§ **Goal**
Restrict the output to the lines below starting at the one that contains "bm.faces.new(rings[0]).material_index = 0" and ending at the one that contains "obj('pedestal', bm, M_walnut, tb, False)", and restate them word for word, both ends included.

§ **Dataset entries**
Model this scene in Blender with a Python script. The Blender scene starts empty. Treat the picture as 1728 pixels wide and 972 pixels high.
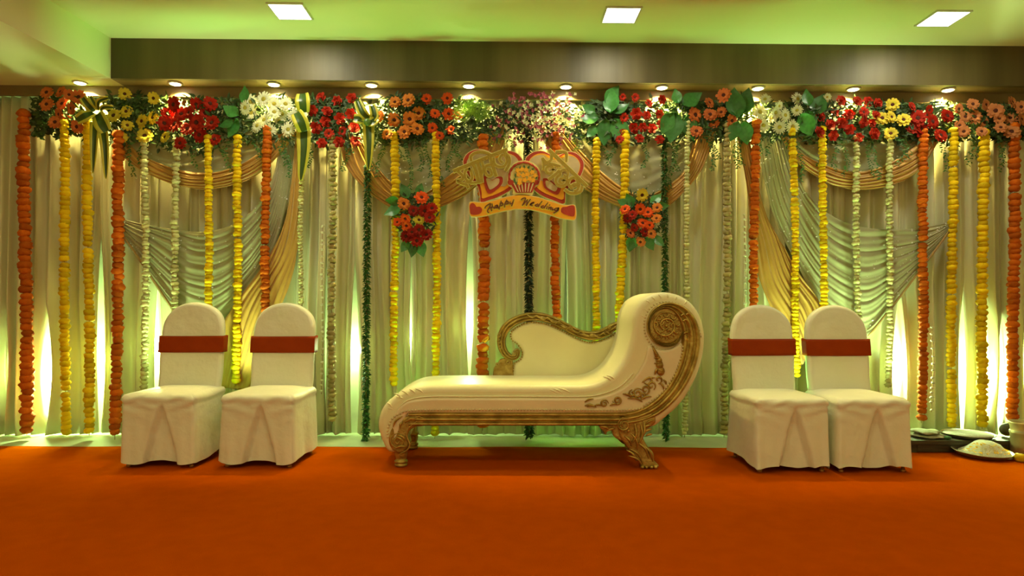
import bpy, bmesh, math, random
from math import sin, cos, pi, radians, sqrt, atan2
from mathutils import Vector, Matrix, Euler
from mathutils.geometry import tessellate_polygon
random.seed(7)
sc = bpy.context.scene
COL = sc.collection

# ------------------------------------------------------------------ camera
F = 1100.0; CAMH = 1.08; HOR = 515.0
YAW = radians(0.62); ROLL = radians(0.26)
RM = Matrix.Rotation(-YAW, 3, 'Z') @ Matrix.Rotation(pi/2, 3, 'X') @ Matrix.Rotation(ROLL, 3, 'Z')
cd = bpy.data.cameras.new('camera'); cam = bpy.data.objects.new('camera', cd); COL.objects.link(cam)
cam.location = (0, 0, CAMH); cam.rotation_euler = RM.to_euler()
cd.sensor_width = 36; cd.lens = 36*F/1728; cd.shift_y = (HOR-486)/1728; cd.clip_start = .05
sc.camera = cam
# ------------------------------------------------------------------ world, colour management
w = bpy.data.worlds.new('world'); sc.world = w; w.use_nodes = True
w.node_tree.nodes['Background'].inputs[0].default_value = (.93, .90, .36, 1)
w.node_tree.nodes['Background'].inputs[1].default_value = 0.60
sc.view_settings.view_transform = 'Standard'; sc.view_settings.look = 'None'
sc.view_settings.exposure = 0.0; sc.view_settings.gamma = 1.0
sc.view_settings.use_curve_mapping = False

def lamp(kind, name, loc, energy, color, rot=(0, 0, 0), **kw):
    l = bpy.data.lights.new(name, kind); l.energy = energy; l.color = color
    for k, v in kw.items(): setattr(l, k, v)
    o = bpy.data.objects.new(name, l); o.location = loc; o.rotation_euler = rot; COL.objects.link(o)
    return o
# ceiling panels of the hall behind the photographer
HALL = (1.0, .86, .42)
for x in (-2.6, 0, 2.6):
    for y in (2.0, -.4):
        lamp('AREA', 'hall_panel_light', (x, y, 3.1), 15, HALL, size=.24)
LED = (.66, 1.0, .42)

def P(px, py, Y):
    d = RM @ Vector(((px-864)/F, -(py-HOR)/F, -1.0))
    t = Y/d.y
    return Vector((d.x*t, Y, CAMH+d.z*t))

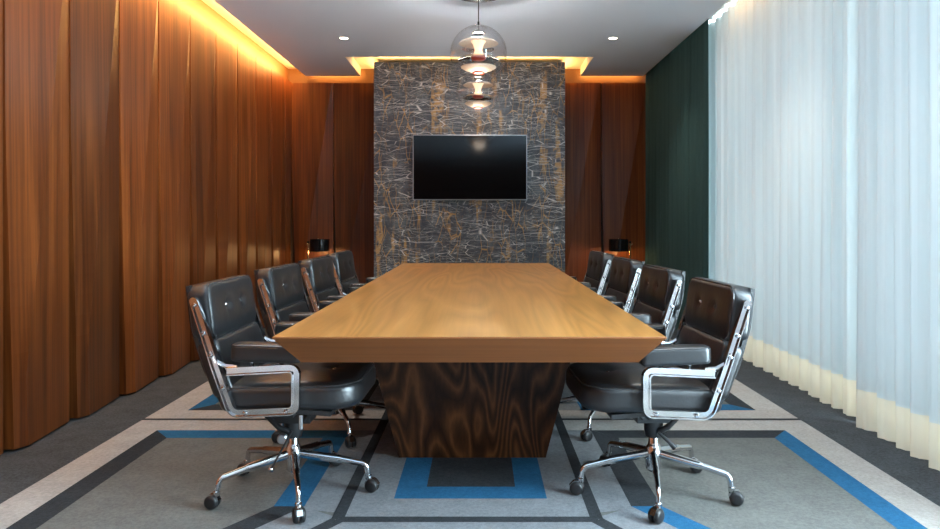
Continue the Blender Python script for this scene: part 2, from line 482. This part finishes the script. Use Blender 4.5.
# ------------------------------------------------------------------ rug
bm = bmesh.new()
RX0, RX1, RY0, RY1, RZ = -1.97, 1.87, .9, 7.55, .004
box(bm, RX0, RX1, RY0, RY1, 0.0, RZ, 0); bmesh.ops.recalc_face_normals(bm, faces=bm.faces)
rug_n = 0
def poly(pts, mi, lay):
    global rug_n
    rug_n += 1
    z = RZ + .0003 * lay + .000006 * rug_n
    if sum(a[0] * b[1] - b[0] * a[1] for a, b in zip(pts, pts[1:] + pts[:1])) < 0: pts = pts[::-1]
    f = bm.faces.new([bm.verts.new((x, y, z)) for x, y in pts]); f.material_index = mi
BE, TI, LG, DA, BL = 0, 1, 2, 3, 4
S = .62
def left(pts, m): return [(m * (x + .05) - .05, y) for x, y in pts]
for m in (1, -1):                                   # left half, then its mirror image with blue and charcoal swapped
    A, B = (DA, BL) if m == 1 else (BL, DA)
    X = lambda pts: left(pts, m)
    # near field
    poly(X([(-1.79, RY0 + .2), (-.53, RY0 + .2), (-.53, 3.99), (-1.79, 3.99)]), TI, 1)
    poly(X([(-.84, 2.93), (-.53, 2.86), (-.53, 3.99), (-.72, 3.99), (-.84, 3.85)]), LG, 2)
    poly(X([(-.72 - S * 1.2 + .0, 1.73), (-.53 - S * 1.2, 1.6), (-.53, 2.8), (-.72, 2.93)]), LG, 2)
    poly(X([(-1.79, RY0 + .2), (-1.675, RY0 + .2), (-1.675, 3.85), (-1.79, 3.99)]), A, 3)
    poly(X([(-1.79, 3.99), (-1.675, 3.85), (-.84, 3.85), (-.72, 3.99)]), B, 3)
    poly(X([(-.84, 3.85), (-.84, 2.93), (-.715, 2.93), (-.715, 3.99)]), B if m == 1 else B, 4)
    poly(X([(-.84, 2.93), (-.715, 2.93), (-.715 - S * 1.2, 1.73), (-.84 - S * 1.2, 1.73)]), A, 4)
    # far field
    poly(X([(-1.79, 4.41), (-.53, 4.41), (-.53, 7.35), (-1.79, 7.35)]), TI, 1)
    poly(X([(-.72, 4.41), (-.53, 4.41), (-.53, 7.35), (-.72, 7.35)]), LG, 2)
    poly(X([(-1.79, 4.41), (-1.675, 4.55), (-1.675, 7.35), (-1.79, 7.35)]), B, 3)
    poly(X([(-1.79, 4.41), (-1.675, 4.55), (-.84, 4.55), (-.72, 4.41)]), A, 3)
    poly(X([(-.84, 4.55), (-.72, 4.41), (-.72, 6.4), (-.84, 6.4)]), A, 4)
    # thin joint lines
    poly(X([(-1.97, 4.19), (-.55, 4.19), (-.55, 4.225), (-1.97, 4.225)]), DA, 5)
    poly(X([(-.58, 2.80), (-.53, 2.80), (-.53, 7.0), (-.58, 7.0)]), DA, 6)
    poly(X([(-.58, 2.81), (-.53, 2.775), (-.53 - S * 1.3, 1.5), (-.59 - S * 1.3, 1.5)]), DA, 6)
poly([(-.54, 2.80), (.44, 2.80), (.44, 7.0), (-.54, 7.0)], LG, 4)
poly([(-.54, 2.775), (.44, 2.775), (.44 + S * 1.2, 1.5), (-.54 - S * 1.2, 1.5)], LG, 4)
poly([(-.56, 2.775), (.46, 2.775), (.46, 2.826), (-.56, 2.826)], DA, 6)
poly([(-.36, 3.01), (.28, 3.01), (.28, 6.6), (-.36, 6.6)], BL, 5)
poly([(-.232, 3.143), (.153, 3.143), (.153, 6.4), (-.232, 6.4)], DA, 6)
rug = obj('patterned_rug', bm, [M_beige, M_tile, M_lgrey, M_dark, M_blue], None, False, recalc=False)
tag(rug, 'large geometric carpet of grey, beige, charcoal and blue bands under the table', 'rug')

# ------------------------------------------------------------------ table
tb = thing('conference_table', 'long oak conference table with undercut edge on a tapering walnut pedestal', 'table', (-.038, 4.81, 0))
bm = bmesh.new()
hx, hy, hx2, hy2, zt, zb = .709, 2.2225, .627, 2.13, .75, .64
rings = []
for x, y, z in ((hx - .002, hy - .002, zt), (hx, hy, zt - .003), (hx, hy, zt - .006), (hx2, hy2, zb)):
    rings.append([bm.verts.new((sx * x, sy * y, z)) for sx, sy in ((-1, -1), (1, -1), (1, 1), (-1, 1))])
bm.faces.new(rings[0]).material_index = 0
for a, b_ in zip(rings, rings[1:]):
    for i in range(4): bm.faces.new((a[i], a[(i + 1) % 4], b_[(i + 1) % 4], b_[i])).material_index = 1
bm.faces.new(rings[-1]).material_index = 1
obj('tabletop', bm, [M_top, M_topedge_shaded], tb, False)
bm = bmesh.new()
rings = []
for e, wst, z in ((0, .275, .0068), (.139, .355, .64)):            # waisted in plan, flaring upwards
    x, y = .36 + e, 1.285 + e
    rings.append([bm.verts.new(p) for p in ((-x, -y, z), (x, -y, z), (wst, -.35, z), (wst, .35, z), (x, y, z), (-x, y, z), (-wst, .35, z), (-wst, -.35, z))])
n = len(rings[0])
for i in range(n): bm.faces.new((rings[0][i], rings[0][(i + 1) % n], rings[1][(i + 1) % n], rings[1][i]))
bm.faces.new(rings[0]); bm.faces.new(rings[1])
obj('pedestal', bm, M_walnut, tb, False)

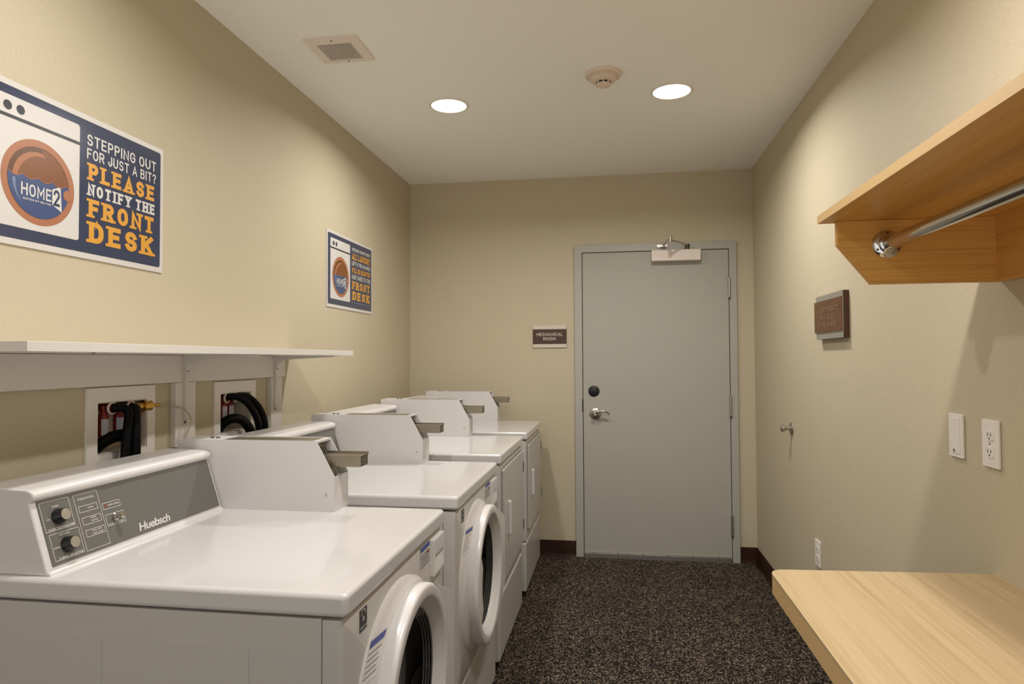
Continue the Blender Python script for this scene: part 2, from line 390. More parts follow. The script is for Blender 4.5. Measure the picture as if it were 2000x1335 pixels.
bm = boxes(((vx0, vy0, H-.009), (vx1, iy0, H)), ((vx0, iy1, H-.009), (vx1, vy1, H)), ((vx0, iy0, H-.009), (ix0, iy1, H)), ((ix1, iy0, H-.009), (vx1, iy1, H)))
obj('vent_frame', bm, 'vent_white', t, smooth=False)
for i in range(12):
    x = ix0+.006+i*(ix1-ix0-.012)/11
    obj('slat', prism([(x-.0030, H-.0085), (x-.0012, H-.0088), (x+.0022, H-.0035), (x+.0004, H-.0032)], 1, iy0, iy1), 'vent_white', t, smooth=False)
for y in (-2.112, -1.938): obj('screw', lathe([(.0035, H-.009), (.0035, H-.0105), (0, H-.011)], 2, (.352, y, 0), 10), 'vent_dark', t)
t = thing('smoke_detector', (1.4, -1.617, H), 'round cream smoke detector on the ceiling between the two lights', 'smoke detector')
obj('base_plate', lathe([(.081, H), (.081, H-.006), (.076, H-.0135), (.058, H-.0165), (0, H-.0165)], 2, (1.4, -1.617, 0), 48), 'detector', t)
obj('sensor_body', lathe([(.056, H-.016), (.055, H-.030), (.046, H-.037), (.034, H-.0385), (0, H-.0385)], 2, (1.4, -1.617, 0), 40), 'detector', t)
ck = obj('sensor_chamber', lathe([(.031, H-.038), (.030, H-.047), (0, H-.047)], 2, (1.4, -1.617, 0), 32), 'black', t)
for i in range(8):
    a = 2*PI*i/8; cx, cy = 1.4+.031*math.cos(a), -1.617+.031*math.sin(a)
    obj('chamber_rib', box((cx-.003, cy-.003, H-.049), (cx+.003, cy+.003, H-.038)), 'detector', ck)
obj('chamber_cap', lathe([(.034, H-.0475), (.033, H-.052), (.024, H-.056), (0, H-.057)], 2, (1.4, -1.617, 0), 32), 'detector', t)
t = thing('fire_sprinkler', (1.155, -2.375, H), 'small ceiling fire sprinkler head, just peeking in at the top edge', 'sprinkler')
obj('escutcheon', lathe([(.036, H), (.034, H-.005), (.014, H-.008), (0, H-.008)], 2, (1.155, -2.385, 0), 28), 'vent_white', t)
obj('body', lathe([(.010, H-.007), (.010, H-.03), (.006, H-.034), (.004, H-.058), (0, H-.058)], 2, (1.155, -2.385, 0), 16), 'dark_metal', t)
obj('deflector', lathe([(0, H-.058), (.0145, H-.058), (.0145, H-.061), (0, H-.062)], 2, (1.155, -2.385, 0), 20), 'dark_metal', t)

# ------------------------------------------------------------------ washing machines and dryers
LID, MW = .91, .70
SL0, SL1 = Vector((.316, 0, .912)), Vector((.266, 0, 1.066))
def slant_frame(yn, dz): 
    d = (SL1-SL0).normalized(); return Frame(SL0+Vector((0, yn, dz)), (0, 1, 0), d)
def make_hood(root, yn, zl):
    dz = zl-.91; y0, y1 = yn+.015, yn+.603
    prof = [(.135, .909), (.322, .909), (.3205, .916), (.3138, .9195), (.2704, 1.053), (.279, 1.060), (.2785, 1.073), (.264, 1.080), (.15, 1.084), (.138, 1.076)]
    hood = obj('control_hood', prism([(x, z+dz) for x, z in prof], 1, y0, y1), 'plastic_white', root, bevel=.007, seg=3, ang=60,
               bevel_sel=lambda e: abs(e.verts[0].co.y-e.verts[1].co.y) < .01)
    F = slant_frame(yn, dz)
    def bx(name, m, u0, u1, v0, v1, o0, o1, par, bev=0):
        bm = bmesh.new(); T0, T1 = F.T(o0), F.T(o1)
        A = [bm.verts.new(T0(*p)) for p in ((u0, v0), (u1, v0), (u1, v1), (u0, v1))]; B = [bm.verts.new(T1(*p)) for p in ((u0, v0), (u1, v0), (u1, v1), (u0, v1))]
        bm.faces.new(A[::-1]); bm.faces.new(B)
        for i in range(4): bm.faces.new((A[i], A[(i+1) % 4], B[(i+1) % 4], B[i]))
        return obj(name, bm, m, par, bevel=bev)
    bx('control_panel', 'panel_grey', .030, .594, .012, .148, -.004, .0025, hood, .001)
    return hood, F
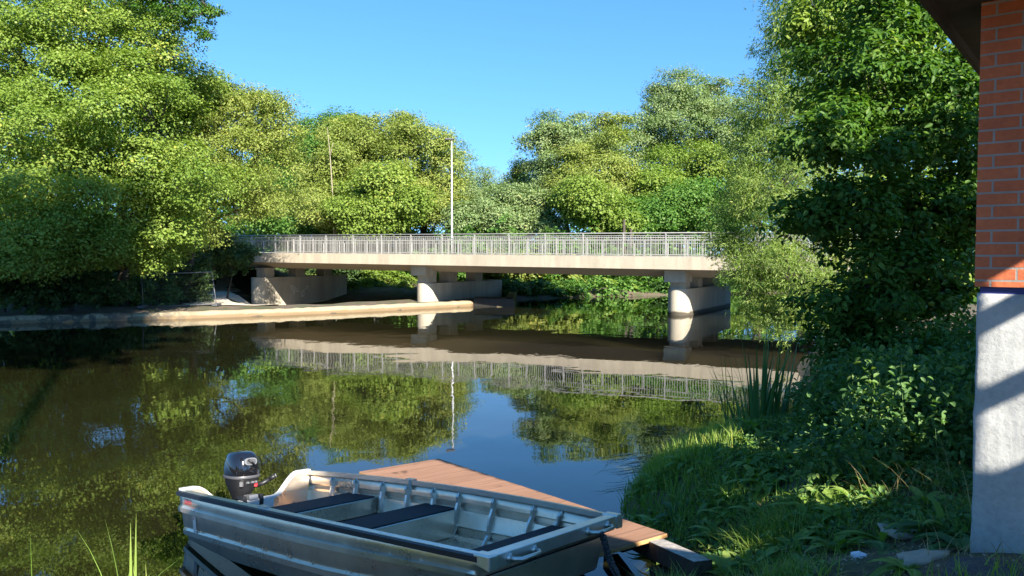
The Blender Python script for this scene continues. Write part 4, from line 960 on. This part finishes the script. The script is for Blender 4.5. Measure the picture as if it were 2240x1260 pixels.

§ **Output of the task**
bm.faces.new(rings[0]).material_index = 0
for a, b_ in zip(rings, rings[1:]):
    for i in range(4): bm.faces.new((a[i], a[(i + 1) % 4], b_[(i + 1) % 4], b_[i])).material_index = 1
bm.faces.new(rings[-1]).material_index = 1
obj('tabletop', bm, [M_top, M_topedge_shaded], tb, False)
bm = bmesh.new()
rings = []
for e, wst, z in ((0, .275, .0068), (.139, .355, .64)):            # waisted in plan, flaring upwards
    x, y = .36 + e, 1.285 + e
    rings.append([bm.verts.new(p) for p in ((-x, -y, z), (x, -y, z), (wst, -.35, z), (wst, .35, z), (x, y, z), (-x, y, z), (-wst, .35, z), (-wst, -.35, z))])
n = len(rings[0])
for i in range(n): bm.faces.new((rings[0][i], rings[0][(i + 1) % n], rings[1][(i + 1) % n], rings[1][i]))
bm.faces.new(rings[0]); bm.faces.new(rings[1])
obj('pedestal', bm, M_walnut, tb, False)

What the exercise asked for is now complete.